Entre tensions persistantes et chemin de réconciliation
Malgré les annonces, les risques de résurgence de la violence demeurent réels. Les réseaux criminels transfrontaliers, la présence de mines, les rancœurs nationalistes et les intérêts économiques privés — notamment autour des casinos frontaliers et de la main-d’œuvre — pèsent sur le long terme. Les populations, premières victimes, restent dans l’incertitude : des milliers de déplacés peinent à regagner leur foyer malgré la signature prochaine du “Kuala Lumpur Accord”.
La réussite de la médiation américaine, aussi spectaculaire soit-elle, sera donc évaluée à l’aune de sa capacité à générer des bénéfices durables, à stabiliser la région et à surmonter, au-delà de la fenêtre médiatique, les tensions structurelles.

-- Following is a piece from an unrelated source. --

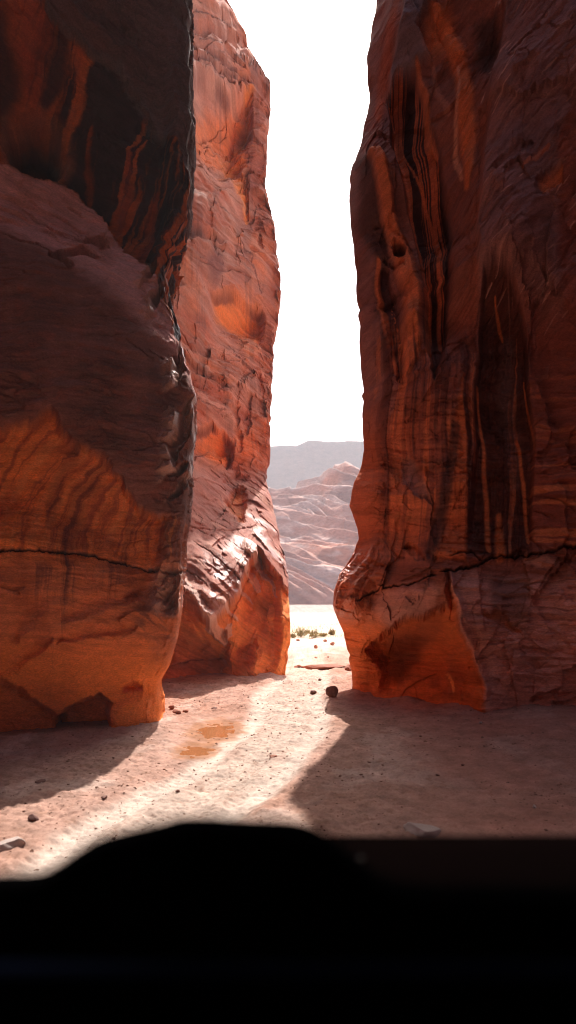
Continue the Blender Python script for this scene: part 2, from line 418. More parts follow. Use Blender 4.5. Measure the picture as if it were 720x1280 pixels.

Comme le résumait un conseiller de l’ONU, « la paix n’est pas qu’un traité, c’est un processus vivant d’ajustements, de concessions et de volonté partagée ».
Ce dossier s’appuie sur l’analyse croisée des principaux acteurs régionaux, de sources institutionnelles et de la presse diplomatique francophone et internationale pour donner au lecteur la mesure des enjeux qui se jouent bien au-delà de la seule signature d’un accord de paix.